Teffi’s fantastical and magical tales are rendered here and reviewed by a raft of prominent translators, including the editor Robert Chandler himself and his wife Elizabeth Chandler. They had to decide how to translate the distinctive idiomatic regional dialects, and their choices seem to me to work.
Chandler’s essay on the challenges of and insights he gained from translating Teffi is fascinating in itself: “It has been said that the first letter of the Hebrew Bible is untranslatable. Nevertheless, the Bible as a whole evidently can be translated.
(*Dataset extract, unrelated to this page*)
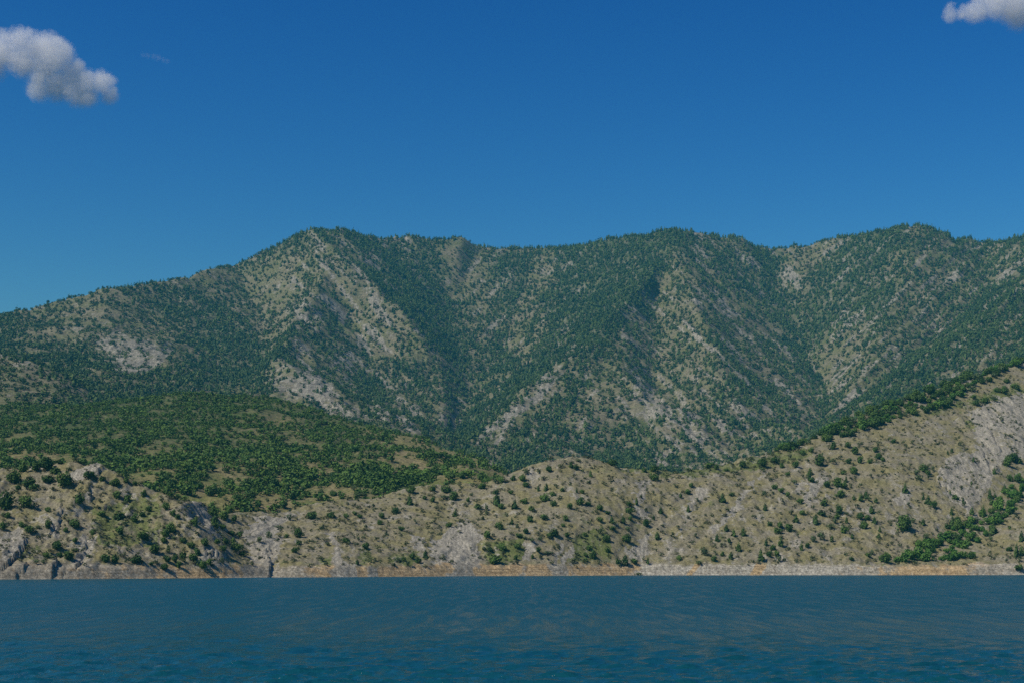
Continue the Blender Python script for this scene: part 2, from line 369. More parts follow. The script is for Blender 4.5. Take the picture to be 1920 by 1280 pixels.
green_me = green.mesh('green_hill', M_green, dict(rock=np.clip(.1+.25*gn, 0, .5), veg=np.clip(gd*1.05-.12, 0, 1), green=np.clip(.35+.5*gn, 0, 1)))
link('green_hill', green_me, label='low green bushy hill between the shore slopes and the mountain', kind='structure')

# ---- the shore slopes
shore = [(-420,383),(-200,390),(0,400),(150,414),(300,432),(420,447),(505,466),(560,466),(640,474),(760,493),(900,514),(1050,531),(1196,549),(1280,550),(1440,553),(1600,556),(1760,559),(1920,563),(2120,570),(2340,580)]
sh = [((p-CX)/F*Y, Y, 0.0) for p, Y in shore]
def off(L, dy, dz): return [(x*(y+dy)/y, y+dy, z+dz) for x, y, z in L]
sil = P3([(540,957,556),(600,942,575),(700,932,590),(763,914,605),(800,908,610),(860,906,612),(912,904,615),(958,889,618),(984,874,620),(1039,863,625),(1079,855,628),(1111,857,630),(1137,865,632),(1160,873,635),(1219,881,640),(1285,882,650),
    (1354,872,665),(1393,860,675),(1430,853,685),(1480,840,700),(1560,804,730),(1640,768,760),(1740,730,800),(1830,704,830),(1920,678,860),(2100,628,920),(2340,590,980)])
head = P3([(-420,840,500),(-200,850,490),(0,880,480),(60,874,484),(130,868,484),(180,870,482),(230,893,477),(300,918,474),(340,938,476),(385,950,500),(430,957,535),(480,958,548),(540,957,556)])
shore_lines = [off(sh, -30, -8), off(sh, -.5, -.4), off(sh, 2.2, 3.1), sil, off(sil, 35, -7), off(sil, 130, -45), head, off(head, 28, -7), off(head, 70, -24),
    P3([(300,918,474),(345,962,464),(385,1002,457),(410,1037,453)]),
    P3([(385,952,502),(405,972,515),(430,1005,497),(452,1037,480),(470,1058,464)]),
    P3([(480,958,548),(486,985,522),(497,1020,496),(505,1048,478)]),
    P3([(1235,886,640),(1225,930,607),(1206,985,582),(1199,1030,563)]),
    P3([(1925,880,700),(1872,930,657),(1802,985,617),(1742,1030,587)])]
shore_pts = P3([(1080,950,576),(1000,1000,549),(800,980,557),(850,1030,531),(640,1000,521),(650,1040,497),(560,980,537),(545,1020,505),(1330,960,602),(1330,1020,571),(1450,930,622),(1450,1010,581),(1560,900,648),(1560,980,601),
    (1700,880,664),(1700,800,742),(1700,980,606),(1800,768,782),(1800,850,702),(1860,850,712),(1900,752,806),(1905,810,748),(1925,960,632),(1925,1020,591),(1850,1010,600),(1850,1046,574),(2200,900,760),(2200,1000,620),
    (0,960,446),(100,960,452),(200,980,456),(0,1030,418),(120,1030,426),(250,1030,440),(330,1040,446),(-300,960,440),(900,960,572),(1150,980,571),(1250,960,600),(700,980,545)]) + [(-260,1150,-40),(-60,1150,-40),(150,1250,-40),(560,1250,20)]
Ysh = np.concatenate([np.arange(352, 384, 4), np.arange(384, 640, .75), np.arange(640, 900, 2), np.arange(900, 1150, 12)])
slope = Hill(shore_pts, shore_lines, -400, 2320, 2.0, Ysh, [(1,5),(1,4)])
up = sstep(1.0, 6, slope.Z)
_px = np.broadcast_to(slope.px[None,:], slope.Z.shape)
strata0 = ridged((slope.X*.8-slope.Z*1.1)/6.5, slope.YY*.3/20, 97, 3)*sstep(1180, 1260, _px)*sstep(1760, 1650, _px)
xx, yy = slope.X, slope.YY
wx = xx + 3*fbm(xx/14, yy/14, 71, 3)
slope.Z = slope.Z + up*(.85*fbm(xx/30, yy/40, 73, 3) + .75*(ridged(wx/7, yy/45, 75, 3)-.3)) + up*.55*strata0 + sstep(-1, 1.5, slope.Z)*(.32*fbm(xx/3.2, yy/3.2, 79, 3) + .25*(ridged(xx/4, yy/9, 81, 2)-.3))
head_w = sstep(-70, -95, xx)*0 + sstep(470, 380, slope.px)[None,:]
slope.Z += up*head_w*(1.1*(ridged(xx/7, yy/14, 83, 4)-.35))
cl = inside([(1740,1000),(1760,880),(1790,840),(1830,760),(1930,730),(1930,860),(1880,870),(1830,950)], slope.PX if hasattr(slope,'PX') else np.broadcast_to(slope.px[None,:], slope.Z.shape), HY-F*(slope.Z-CAMZ)/yy)
slope.Z += cl*1.4*(ridged((xx+yy*.5)/8, (yy-xx*.5)/26, 85, 4)-.35)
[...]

Something similar is probably true of any great work of literature, however universally it has been recognized; there will always be at least an occasional sentence where the author has made such creative use of the most specific resources of a particular language that any attempt to reproduce this sentence in another language is bound to fail.” But, as the proverb goes, nothing ventured, nothing gained.
In the second half of the book (“the first time that Teffi’s more ‘otherworldly’ stories have been brought together in this manner”), which Chandler arranges for the most part chronologically, I realized that I had indeed read before a few of her wry and winking Russian and Ukrainian folk tales, which for me are not on a par with her vivid and unique short stories.